Retype the opening lines of the listing below, ending with the line that contains "o = rest.build('flagstones', M['flag'], fl);", and leave out any pictures.
++++ Material ++++
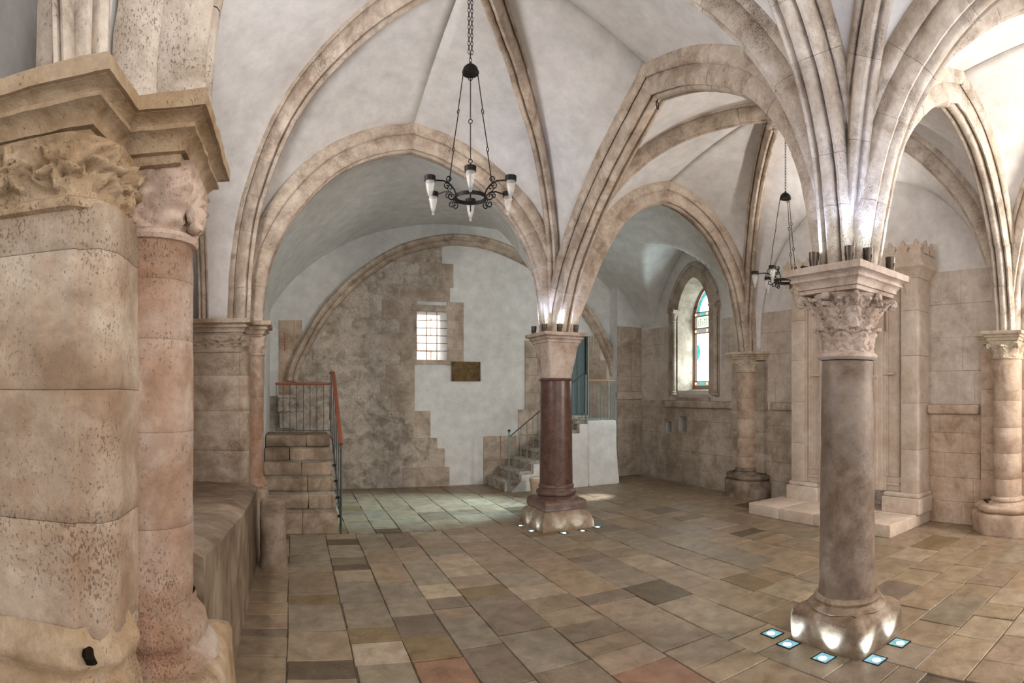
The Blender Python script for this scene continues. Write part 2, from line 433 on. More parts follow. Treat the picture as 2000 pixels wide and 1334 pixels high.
for i, (xa, ya, xb, yb, t) in enumerate(tiles):
    g = .0045
    j = lambda: random.uniform(-.006, .006)
    poly = [(xa+g+j(), ya+g+j()), (xb-g+j(), ya+g+j()), (xb-g+j(), yb-g+j()), (xa+g+j(), yb-g+j())]
    dz = random.uniform(-.0025, .0015)
    V, Fc = slab(poly, .014, .004, lambda u, v, h, dz=dz: (u, v, -.0145 + h + (dz if h > 0 else 0)), .006)
    if i < 296:
        o = mesh('flagstone', V, Fc, M['flag'], fl)
        c = TONE[t]; k = random.uniform(.9, 1.1)
        o.color = (c[0]*k, c[1]*k*random.uniform(.985, 1.015), c[2]*k*random.uniform(.95, 1.04), 1)
    else: rest.add(V, Fc)
o = rest.build('flagstones', M['flag'], fl); o.color = (*TONE['n'], 1); tag(o, kind='stuff')

# ------------------------------------------------------------------ curves of the ribs
def cr(pts, n=10):
    """Catmull-Rom through (d, z) points, resampled evenly"""
    P = [Vector(p) for p in pts]; P = [P[0]*2-P[1]] + P + [P[-1]*2-P[-2]]
    out = []
    for i in range(1, len(P)-2):
        p0, p1, p2, p3 = P[i-1:i+3]
        for k in range(n):
            t = k / n
            out.append(.5*((2*p1)+(-p0+p2)*t+(2*p0-5*p1+4*p2-p3)*t*t+(-p0+3*p1-3*p2+p3)*t**3))
    out.append(P[-2]); return out
def resample(c, n):
    L = [0]
    for a, b_ in zip(c, c[1:]): L.append(L[-1] + (b_-a).length)
    out = []; j = 0
    for k in range(n+1):
        s = L[-1]*k/n
        while j < len(c)-2 and L[j+1] < s: j += 1
        t = (s-L[j])/max(1e-9, L[j+1]-L[j]); out.append(c[j].lerp(c[j+1], min(1, max(0, t))))
    return out, L[-1]
class Half:
    """half rib from point A towards B; ctrl in (fraction of |AB|, z of the soffit)"""
    def __init__(s, A, B, ctrl, wd, dp, n=36, level_end=True):
        s.A = Vector(A); s.B = Vector(B); D = s.B - s.A; s.L = D.length; s.dir = D.normalized(); s.w = wd; s.d = dp
        c, s.len = resample(cr([(t*s.L, z) for t, z in ctrl]), n)
        s.c = c; s.nrm = []
        for i in range(len(c)):
            t = (c[min(i+1, n)] - c[max(i-1, 0)]).normalized()
            s.nrm.append(Vector((-t.y, t.x)))
        s.nrm[-1] = Vector((0, 1/max(.7, s.nrm[-1].y)))
        s.nrm[0] = Vector((-1, 0)); 
    def pt(s, i, off=0, u=0):
        p = s.c[i] + s.nrm[i]*off
        q = s.A + s.dir*p.x + Vector((-s.dir.y, s.dir.x))*u
        return Vector((q.x, q.y, p.y))
def sym(half, w_, d):
    h = w_/2
    return [(-u*h, v*d) for u, v in half] + [(u*h, v*d) for u, v in reversed(half) if u > 0]
def prof_arch(w_, d):
    return sym([(.90, 1.05), (.98, .95), (1.0, .80), (.97, .66), (.88, .58), (.78, .57), (.74, .66), (.67, .66), (.66, .54), (.72, .42), (.74, .26), (.69, .12), (.58, .05), (.46, .06),
                (.39, .14), (.37, .28), (.31, .28), (.29, .14), (.22, .03), (.1, 0), (0, .0)], w_, d)
def prof_diag(w_, d):
    return sym([(.90, 1.05), (.98, .92), (1, .80), (.95, .68), (.83, .62), (.75, .64), (.73, .74), (.64, .74), (.62, .60), (.68, .44), (.67, .26), (.57, .10), (.38, .02), (.2, .04),
                (.09, .10), (.06, .22), (0, .22)], w_, d)
def build_half(hf, par, mat, prof, stone_len=.44, i_to=None):
    n = len(hf.c)-1
    ns = max(2, int(round(hf.len/stone_len)))
    cuts = [0]
    for k in range(1, ns): cuts.append(int(round(n*(k+random.uniform(-.18, .18))/ns)))
    cuts.append(n)
    pr = prof(hf.w, hf.d); m_ = len(pr)
    for a, b_ in zip(cuts, cuts[1:]):
        if b_ <= a or (i_to and a > i_to): continue
        V = []; jw = random.uniform(-.003, .003); jd = random.uniform(-.003, .003)
        ids = list(range(a, b_+1))
        for q, i in enumerate(ids):
            p0 = i
            sc = 1.0
            for (u, dd) in pr:
                v = hf.pt(p0, dd, u + jw)
                # worn surface
                k = .0045*nz(v, 14, 3) + .003*nz(v, 40, 5)
                v = hf.pt(p0, dd + jd*(1 - dd/hf.d) + k, (u + jw)*(1+k*3))
                if q == 0: 
                    nx = hf.pt(min(i+1, n), dd, u+jw); v = v.lerp(nx, .0018/max(.004, (nx-v).length))
                V.append(v)
        Fc = []
        for q in range(len(ids)-1):
            for k in range(m_-1): Fc.append((q*m_+k, q*m_+k+1, (q+1)*m_+k+1, (q+1)*m_+k))
        Fc.append(tuple(range(m_))); Fc.append(tuple(reversed([(len(ids)-1)*m_+k for k in range(m_)])))
        fix(mesh('voussoir', V, Fc, mat, par, True, 50))
def z0(c, k): return [(t, TOP[k] + (z-2.6) if z < 3.0 else z) for t, z in c]
DG = [(.045, 2.6), (.055, 2.85), (.080, 3.15), (.115, 3.48), (.165, 3.82), (.24, 4.15), (.33, 4.42), (.45, 4.68), (.6, 4.88), (.8, 5.01), (1, 5.05)]
DGE = DG[:-2] + [(.8, 5.08), (1, 5.17)]
DGA = [(.045, 2.6), (.052, 2.9), (.068, 3.3), (.105, 3.75), (.165, 4.12), (.25, 4.47), (.36, 4.76), (.5, 4.96), (.66, 5.10), (.83, 5.16), (1, 5.17)]
DGC = [(.045, 2.6), (.060, 2.87), (.085, 3.42), (.12, 3.78), (.18, 4.10), (.27, 4.42), (.36, 4.60), (.5, 4.79), (.67, 4.97), (.85, 5.10), (1, 5.17)]
XA = [(.045, 2.6), (.049, 2.85), (.062, 3.2), (.095, 3.55), (.15, 3.90), (.24, 4.28), (.33, 4.50), (.42, 4.63), (.5, 4.69)]
XC = [(.055, 2.6), (.068, 3.0), (.085, 3.35), (.13, 3.76), (.20, 4.11), (.30, 4.40), (.40, 4.59), (.5, 4.69)]
YC1 = [(.05, 2.6), (.075, 2.9), (.13, 3.30), (.22, 3.76), (.32, 4.14), (.42, 4.45), (.5, 4.69)]
YC2 = [(.05, 2.6), (.066, 3.0), (.09, 3.43), (.14, 3.84), (.22, 4.20), (.34, 4.49), (.43, 4.62), (.5, 4.69)]
X31 = [(.06, 2.6), (.09, 2.8), (.14, 3.15), (.20, 3.62), (.28, 4.08), (.37, 4.38), (.45, 4.52), (.5, 4.58)]
X33 = [(.045, 2.6), (.055, 2.86), (.11, 3.50), (.20, 4.02), (.30, 4.35), (.41, 4.53), (.5, 4.58)]
X4 = [(.05, 2.6), (.07, 2.9), (.12, 3.30), (.20, 3.77), (.29, 4.13), (.39, 4.40), (.5, 4.58)]
WA = [(.02, 2.6), (.03, 3.0), (.07, 3.55), (.14, 4.0), (.24, 4.35), (.36, 4.58), (.5, 4.70)]
AW, AD, DW, DD = .33, .31, .225, .26
LA, LB = (-1.04, 6.55), (-1.04, 2.30)
H = {
 'P2C1': Half(P2, C1, z0(XA, 'P2'), AW, AD), 'C1P2': Half(C1, P2, z0(XC, 'C1'), AW, AD),
 'P2OA': Half((-.62, 6.70), OA, z0(DGA, 'P2'), DW, DD), 'C1OA': Half(C1, OA, z0(DGC, 'C1'), DW, DD),
 'C2OA': Half(C2, OA, z0(DGE, 'C2'), DW, DD), 'P1OA': Half((-.54, 2.02), OA, z0(DGA, 'P1'), DW, DD),
 'C1C2': Half(C1, C2, z0(YC1, 'C1'), AW, AD), 'C2C1': Half(C2, C1, z0(YC2, 'C2'), AW, AD),
 'C1P3': Half(C1, P3, z0(X31, 'C1'), AW, AD), 'P3C1': Half(P3, C1, z0(X33, 'P3'), AW, AD),
 'C1OB': Half(C1, OB, z0(DG, 'C1'), DW, DD), 'C2OB': Half(C2, OB, z0(DG, 'C2'), DW, DD),
 'P3OB': Half(P3, OB, z0(DG, 'P3'), DW, DD), 'P4OB': Half(P4, OB, z0(DG, 'P4'), DW, DD),
 'C2P4': Half(C2, P4, z0(X4, 'C2'), AW, AD), 'P4C2': Half(P4, C2, z0(X33, 'P4'), AW, AD),
 'C2P1': Half(C2, P1, z0(XC, 'C2'), AW, AD), 'P1C2': Half((-.46, 1.95), C2, z0(XA, 'P1'), AW, AD),
 'C2C3': Half(C2, (3.42, -2.3), z0(YC2, 'C2'), AW, AD), 'C2OC': Half(C2, OC, z0(DG, 'C2'), DW, DD),
 'C2OD': Half(C2, OD, z0(DG, 'C2'), DW, DD), 'P1OD': Half((-.64, 1.62), OD, z0(DGA, 'P1'), .18, .24),
 'P4OC': Half(P4, OC, z0(DG, 'P4'), DW, DD),
 'LA2': Half(LA, LB, z0(WA, 'P2'), .13, .16), 'LA1': Half(LB, LA, z0(WA, 'P1'), .13, .16),
 'RA3': Half((XR-.04, 6.55), (XR-.04, 2.6), z0(WA, 'P3'), .15, .2), 'RA4': Half((XR-.04, 2.6), (XR-.04, 6.55), z0(WA, 'P4'), .15, .2),
 'RD4': Half((XR-.04, 2.05), (XR-.04, -2.0), z0(WA, 'P4'), .15, .2), 'LD1': Half((-.63, 1.54), (-.70, -2.4), z0(WA, 'P1'), .08, .12),
}
def arch(name, label, halves, mat, prof=prof_arch, cat='arch'):
    h0 = H[halves[0]]
    t = thing(name, label, cat, h0.pt(0))
    for k in halves: build_half(H[k], t, mat, prof)
    return t
R, RP = M['rib'], M['rib_pale']
arch('transverse_arch', 'moulded stone arch spanning from the left pier with frieze capital to the red granite column', ['P2C1', 'C1P2'], R)
arch('transverse_arch', 'lower moulded arch from the red granite column to the wall column by the stained window', ['C1P3', 'P3C1'], R)
arch('arcade_arch', 'pointed arch from red granite column to near grey-brown column, iron ring at its crown', ['C1C2', 'C2C1'], R)
arch('transverse_arch', 'pale stone arch from near grey-brown column to the wall column at right edge', ['C2P4', 'P4C2'], RP)
arch('transverse_arch', 'stone arch passing overhead from the near grey-brown column to the near-left pier', ['C2P1', 'P1C2'], RP)
arch('arcade_arch', 'stone arch rising straight up from the near grey-brown column above its front corner', ['C2C3'], RP)
arch('vault_rib', 'stone rib rising from the far left pier to the top, left of the large chandelier', ['P2OA'], R, prof_diag, 'rib')
arch('vault_rib', 'stone rib rising from the red granite column past the right of the large chandelier', ['C1OA'], R, prof_diag, 'rib')
arch('vault_rib', 'stone rib from the near grey-brown column sweeping up and left across the top', ['C2OA'], RP, prof_diag, 'rib')
arch('vault_rib', 'weathered stone rib bundle above the near-left column capital', ['P1OA'], RP, prof_diag, 'rib')
arch('vault_rib', 'slim stone rib from the red granite column to the carved boss above the small chandelier', ['C1OB'], R, prof_diag, 'rib')
arch('vault_rib', 'stone rib from the wall column beside the stained window up to the carved boss', ['P3OB'], R, prof_diag, 'rib')
arch('vault_rib', 'stone rib from the right-edge wall column up to the carved boss', ['P4OB'], RP, prof_diag, 'rib')
arch('vault_rib', 'stone rib from near grey-brown column to the carved boss, mostly behind other ribs', ['C2OB'], RP, prof_diag, 'rib')
arch('vault_rib', 'pale stone rib from the near grey-brown column to the upper right corner', ['C2OC'], RP, prof_diag, 'rib')
arch('vault_rib', 'pale rib rising from the near grey-brown column just left of its front corner', ['C2OD'], RP, prof_diag, 'rib')
arch('vault_rib', 'thick weathered stone rib over the frieze of the near-left pier', ['P1OD'], RP, prof_diag, 'rib')
arch('vault_rib', 'pale stone rib leaving the right-edge wall column towards the viewer', ['P4OC'], RP, prof_diag, 'rib')
arch('wall_rib', 'thin wall rib standing on the far left pier against the white plaster', ['LA2', 'LA1'], R, prof_diag, 'rib')
arch('wall_rib', 'wall rib on the right wall beyond the right-edge column', ['RD4'], RP, prof_diag, 'rib')
arch('wall_rib', 'thin wall rib at the left of the near-left pier top', ['LD1'], RP, prof_diag, 'rib')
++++
▶ [Exercise answer]
The Blender Python script for this scene continues. Write part 2, from line 433 on. More parts follow. Treat the picture as 2000 pixels wide and 1334 pixels high.
for i, (xa, ya, xb, yb, t) in enumerate(tiles):
    g = .0045
    j = lambda: random.uniform(-.006, .006)
    poly = [(xa+g+j(), ya+g+j()), (xb-g+j(), ya+g+j()), (xb-g+j(), yb-g+j()), (xa+g+j(), yb-g+j())]
    dz = random.uniform(-.0025, .0015)
    V, Fc = slab(poly, .014, .004, lambda u, v, h, dz=dz: (u, v, -.0145 + h + (dz if h > 0 else 0)), .006)
    if i < 296:
        o = mesh('flagstone', V, Fc, M['flag'], fl)
        c = TONE[t]; k = random.uniform(.9, 1.1)
        o.color = (c[0]*k, c[1]*k*random.uniform(.985, 1.015), c[2]*k*random.uniform(.95, 1.04), 1)
    else: rest.add(V, Fc)
o = rest.build('flagstones', M['flag'], fl); o.color = (*TONE['n'], 1); tag(o, kind='stuff')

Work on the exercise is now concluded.